By the time these problems appear inside an interface, they have often been developing for months.
Design becomes the place where underlying complexity becomes visible.
That visibility can create a dangerous misunderstanding.
Teams assume the visible layer is responsible for the underlying problem.
In reality, the interface may simply be exposing decisions that were made much earlier.
The strongest product experiences rarely begin with exceptional interface design.
They begin with clarity.
Clarity about customers.
Clarity about problems.
Clarity about priorities.
Clarity about tradeoffs.
Clarity about what the product should help users accomplish.
Once that clarity exists, design becomes dramatically more effective.

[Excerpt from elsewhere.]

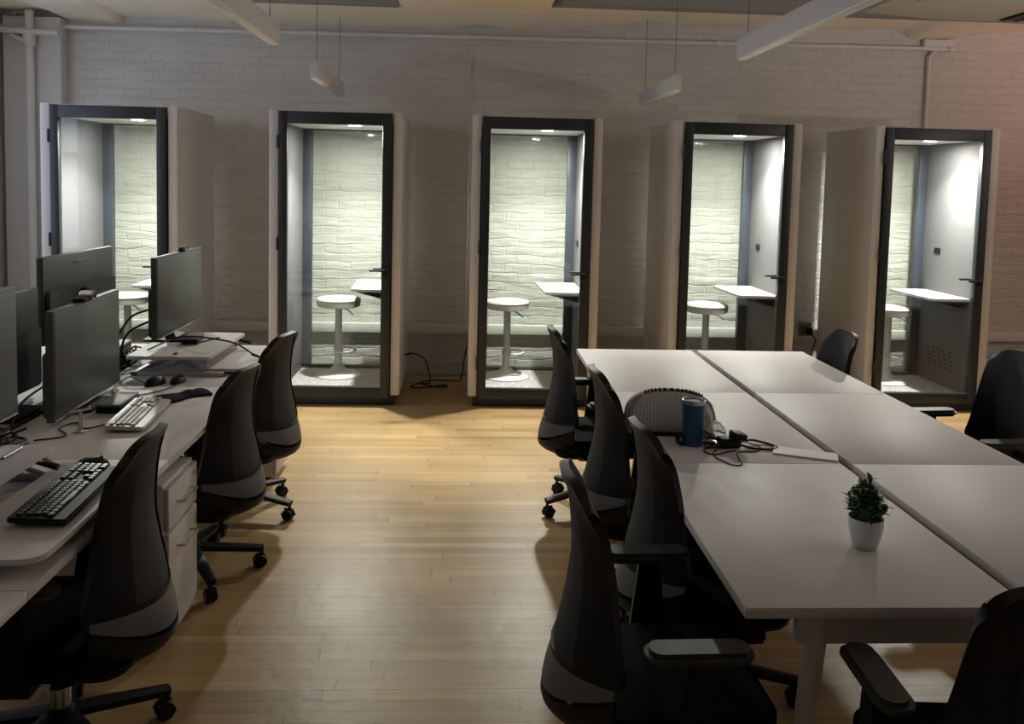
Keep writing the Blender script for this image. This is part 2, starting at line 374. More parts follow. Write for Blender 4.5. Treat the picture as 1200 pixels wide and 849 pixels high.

Interfaces stop carrying the burden of explaining contradictory decisions.
Navigation becomes easier because priorities become clearer.
Workflows become simpler because unnecessary complexity has already been removed.
User experience improves because product thinking improves.
This is why many successful products feel surprisingly simple.
Their simplicity is rarely the result of visual design alone.
It is often the result of hundreds of strategic decisions that reduced complexity before design work ever began.
By the time users encounter the interface, much of the hard work has already happened.
The experience feels intuitive because the thinking behind it was deliberate.
And that is why most UX problems start long before UI design begins.
Many teams invest heavily in improving interfaces while spending far less time examining the decisions that created those interfaces in the first place.
The most meaningful improvements in user experience often happen before a single screen is redesigned. They happen when teams revisit assumptions, simplify priorities, and create greater clarity around the problems they are trying to solve.
Good design matters. But the products that feel effortless to use are usually the result of thoughtful decisions made long before design work begins.